The XX Factor

Jennifer Weiner Critiques Sexism in Publishing, Promotes Self

Jennifer Weiner, novelist and critic of the critics

Photo by Dimitrios Kambouris/Getty Images for Glamour

In The New Yorker this week, Rebecca Mead profiles Jennifer Weiner, a best-selling novelist of romantic comedies who has, in recent years, forged a second career: as an outspoken critic of a literary establishment that fails to engage with books written by, for, and about women. A brief sampling of Weiner’s critical voice: When Jonathan Franzen’s Freedom earned him praise as the next “Great American Novelist,” Weiner denounced the love fest as “Franzenfreud.” When Weiner released her 2012 novel The Next Best Thing, she used the marketing campaign as an opportunity to cheekily mock what she sees as outsized critical acclaim of the novelist Jeffrey Eugenides. And she has repeatedly pointed to her lack of presence in the New York Review of Books as evidence of industrywide sexism. “Carl Hiaasen doesn’t have to chose between getting a Times review and being a bestseller,” she tweeted in 2010. “Why should I? Oh, right. #girlparts.”

On the one hand, Weiner is in an ideal position to make this critique: She is a woman who writes about women, and she enjoys a tremendous following for doing so. But her dual role also serves to undermine her arguments: Is Jennifer Weiner fighting for greater acclaim for female writers, or is she fighting for greater acclaim for herself?

Weiner’s allegations of sexism in the critical establishment are persuasive in the aggregate. In 2012, for example, the New York Review of Books featured 316 male authors to 89 female ones. And some of her points are well-taken—is it really productive (or true) to call Franzen not just a good novelist but the best novelist living today? Still, that does not mean that, all things being equal, Weiner is a great novelist or that she should be one of the Times’ 405 featured authors in a given year. To a certain extent, Weiner acknowledges this as a necessary function of her critique. “Weiner says that she would relinquish her role as an ombudsman of publishing-world sexism if a writer with a more literary reputation took on the job,” Mead writes. “I imagine they have more to lose than I do,” Weiner told Mead. “If some literary woman were to be known as a gadfly, or a crank, even—somebody who won’t shut up, somebody who is persistent and abrasive—that could hurt her, careerwise.”

As a popular novelist ignored by the literary elite, Weiner’s crank status only serves to boost her own career. And many of her criticisms seem aimed at promoting her own writing style over that of “literary women,” even when these writers are also confronting industry sexism.
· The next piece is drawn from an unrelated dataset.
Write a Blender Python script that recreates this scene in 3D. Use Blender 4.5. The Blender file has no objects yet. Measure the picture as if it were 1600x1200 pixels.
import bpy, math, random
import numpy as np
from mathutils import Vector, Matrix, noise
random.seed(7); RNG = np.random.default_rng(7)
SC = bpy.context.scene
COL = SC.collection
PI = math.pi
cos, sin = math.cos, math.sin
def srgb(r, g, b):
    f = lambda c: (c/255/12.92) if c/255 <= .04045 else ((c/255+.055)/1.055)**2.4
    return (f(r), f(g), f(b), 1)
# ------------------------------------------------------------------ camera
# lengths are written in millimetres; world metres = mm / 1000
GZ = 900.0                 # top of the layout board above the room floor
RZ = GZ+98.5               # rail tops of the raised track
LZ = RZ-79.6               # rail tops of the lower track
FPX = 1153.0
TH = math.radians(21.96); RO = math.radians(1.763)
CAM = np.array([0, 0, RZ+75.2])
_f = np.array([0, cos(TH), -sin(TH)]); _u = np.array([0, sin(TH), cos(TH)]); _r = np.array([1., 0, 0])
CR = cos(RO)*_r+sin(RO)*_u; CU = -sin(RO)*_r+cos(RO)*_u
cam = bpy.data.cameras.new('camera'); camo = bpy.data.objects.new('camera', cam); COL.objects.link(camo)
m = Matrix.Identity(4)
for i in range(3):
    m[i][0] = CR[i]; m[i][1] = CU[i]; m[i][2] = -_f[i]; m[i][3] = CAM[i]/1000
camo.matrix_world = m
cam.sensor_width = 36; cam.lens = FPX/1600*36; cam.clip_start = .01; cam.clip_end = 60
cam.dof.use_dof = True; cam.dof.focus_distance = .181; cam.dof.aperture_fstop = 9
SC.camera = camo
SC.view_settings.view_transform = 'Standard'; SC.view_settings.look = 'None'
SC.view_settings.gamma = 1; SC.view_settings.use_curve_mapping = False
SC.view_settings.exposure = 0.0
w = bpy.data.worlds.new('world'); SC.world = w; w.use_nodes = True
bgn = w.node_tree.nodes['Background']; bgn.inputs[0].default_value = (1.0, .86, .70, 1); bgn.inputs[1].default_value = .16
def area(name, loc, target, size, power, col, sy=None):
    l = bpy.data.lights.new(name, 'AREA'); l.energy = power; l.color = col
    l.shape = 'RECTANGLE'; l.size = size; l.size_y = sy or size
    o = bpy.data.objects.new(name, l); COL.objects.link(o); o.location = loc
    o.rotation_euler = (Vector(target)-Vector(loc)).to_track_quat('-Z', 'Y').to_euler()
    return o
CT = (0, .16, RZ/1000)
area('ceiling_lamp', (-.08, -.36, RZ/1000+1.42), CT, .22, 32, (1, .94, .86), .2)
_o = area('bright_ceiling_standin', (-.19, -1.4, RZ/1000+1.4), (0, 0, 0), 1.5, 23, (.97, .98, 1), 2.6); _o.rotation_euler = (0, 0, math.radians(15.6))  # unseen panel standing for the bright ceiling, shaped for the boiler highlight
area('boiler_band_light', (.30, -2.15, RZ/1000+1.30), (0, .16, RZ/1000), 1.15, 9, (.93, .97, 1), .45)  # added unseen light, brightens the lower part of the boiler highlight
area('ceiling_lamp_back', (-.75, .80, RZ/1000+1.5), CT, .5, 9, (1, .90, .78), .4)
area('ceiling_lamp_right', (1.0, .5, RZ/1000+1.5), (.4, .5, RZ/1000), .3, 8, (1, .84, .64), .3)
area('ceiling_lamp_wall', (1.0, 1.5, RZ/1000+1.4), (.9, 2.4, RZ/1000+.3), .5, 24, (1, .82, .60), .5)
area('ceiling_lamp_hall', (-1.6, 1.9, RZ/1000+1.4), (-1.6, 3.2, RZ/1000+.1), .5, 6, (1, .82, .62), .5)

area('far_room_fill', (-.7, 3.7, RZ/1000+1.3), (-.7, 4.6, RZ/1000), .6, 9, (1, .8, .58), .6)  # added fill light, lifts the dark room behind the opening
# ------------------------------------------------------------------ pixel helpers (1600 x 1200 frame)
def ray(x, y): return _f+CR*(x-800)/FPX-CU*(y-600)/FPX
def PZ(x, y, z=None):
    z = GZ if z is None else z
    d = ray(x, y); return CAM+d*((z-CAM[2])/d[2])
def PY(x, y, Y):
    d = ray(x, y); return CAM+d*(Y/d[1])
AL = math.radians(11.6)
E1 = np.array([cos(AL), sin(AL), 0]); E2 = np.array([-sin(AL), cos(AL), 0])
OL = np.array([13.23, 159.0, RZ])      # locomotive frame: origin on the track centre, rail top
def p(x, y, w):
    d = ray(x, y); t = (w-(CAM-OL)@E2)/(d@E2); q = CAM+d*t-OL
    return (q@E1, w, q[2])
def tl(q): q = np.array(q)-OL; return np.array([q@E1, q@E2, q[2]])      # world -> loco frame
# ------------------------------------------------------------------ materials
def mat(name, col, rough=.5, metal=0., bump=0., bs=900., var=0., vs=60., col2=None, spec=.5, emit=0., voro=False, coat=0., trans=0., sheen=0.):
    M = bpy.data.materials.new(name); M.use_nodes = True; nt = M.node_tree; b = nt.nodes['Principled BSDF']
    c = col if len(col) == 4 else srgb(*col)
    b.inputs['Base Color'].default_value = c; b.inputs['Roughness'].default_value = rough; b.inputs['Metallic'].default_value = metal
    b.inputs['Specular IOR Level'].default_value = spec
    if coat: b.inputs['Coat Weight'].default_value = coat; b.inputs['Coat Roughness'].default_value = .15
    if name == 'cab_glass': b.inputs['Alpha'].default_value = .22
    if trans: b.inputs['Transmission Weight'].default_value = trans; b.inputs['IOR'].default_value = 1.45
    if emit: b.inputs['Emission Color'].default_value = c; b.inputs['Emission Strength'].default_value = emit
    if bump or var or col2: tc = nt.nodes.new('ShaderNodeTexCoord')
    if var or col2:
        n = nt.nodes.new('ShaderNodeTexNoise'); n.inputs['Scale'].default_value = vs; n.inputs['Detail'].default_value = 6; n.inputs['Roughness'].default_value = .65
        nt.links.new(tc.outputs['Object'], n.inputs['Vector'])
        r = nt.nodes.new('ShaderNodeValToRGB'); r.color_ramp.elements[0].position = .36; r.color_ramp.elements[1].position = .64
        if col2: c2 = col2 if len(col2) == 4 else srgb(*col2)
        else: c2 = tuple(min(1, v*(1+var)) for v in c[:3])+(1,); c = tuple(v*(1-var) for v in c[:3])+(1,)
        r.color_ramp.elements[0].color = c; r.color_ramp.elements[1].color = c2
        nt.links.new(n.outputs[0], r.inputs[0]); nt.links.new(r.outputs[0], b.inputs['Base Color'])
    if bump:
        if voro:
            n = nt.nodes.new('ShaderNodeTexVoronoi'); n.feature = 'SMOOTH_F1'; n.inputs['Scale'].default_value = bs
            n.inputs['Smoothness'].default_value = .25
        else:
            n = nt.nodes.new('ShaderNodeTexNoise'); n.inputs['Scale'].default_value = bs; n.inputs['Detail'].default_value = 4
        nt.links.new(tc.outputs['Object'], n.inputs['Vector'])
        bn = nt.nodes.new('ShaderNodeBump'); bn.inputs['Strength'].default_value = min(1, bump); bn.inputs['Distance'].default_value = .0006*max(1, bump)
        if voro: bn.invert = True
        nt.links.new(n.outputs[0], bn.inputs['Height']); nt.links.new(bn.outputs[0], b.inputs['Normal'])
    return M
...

When Claire Messud criticized an interviewer for asking whether the main character in her critically-acclaimed novel The Woman Upstairs was likable—Messud argued that male writers are not asked to create friendly protagonists—Weiner hit back at Messud, framing her annoyance as a personal affront (Weiner deliberately writes likeable characters). And when Love Affairs of Nathaniel P. author Adelle Waldman told an interviewer that she was not interested in writing a book featuring a “plucky heroine,” Weiner responded by saying that Waldman’s novel would have been better had it, in fact, featured a plucky heroine type who confronted Nathaniel on his sexist views. “What if he’d had a sister who had, like, an unfortunate complexion, or maybe wasn’t the cutest girl?” Weiner told Mead. Weiner is arguing that books with “plucky heroines” are unfairly boxed out of the literary establishment, while books with demented heroes are praised. But Jennifer Weiner is also arguing that Jennifer Weiner’s books are just better. That claim is harder to prove.

All of this means that Jennifer Weiner is an imperfect vessel for confronting sexism in the publishing industry. What it doesn’t mean is that Weiner is unique in her strategy of leveraging critical analysis to self-promote. In a lengthy bit of literary criticism published last year, Franzen decried the tendency of internet criticism to descend into “Jennifer Weiner-ish self-promotion.” When his essay wasn’t knocking other writers or engaging with the work of Austrian satirist Karl Kraus, it languished on personal anecdotes from Franzen’s own, pure, analog existence. You could call that “Jonathan Franzen-ish self promotion.” And despite his dubious status as the greatest living novelist—and a man, too!—Franzen was roundly criticized for the navel-gazing. In conclusion: Self-promotion among successful novelists remains annoying, and Jennifer Weiner is good at it.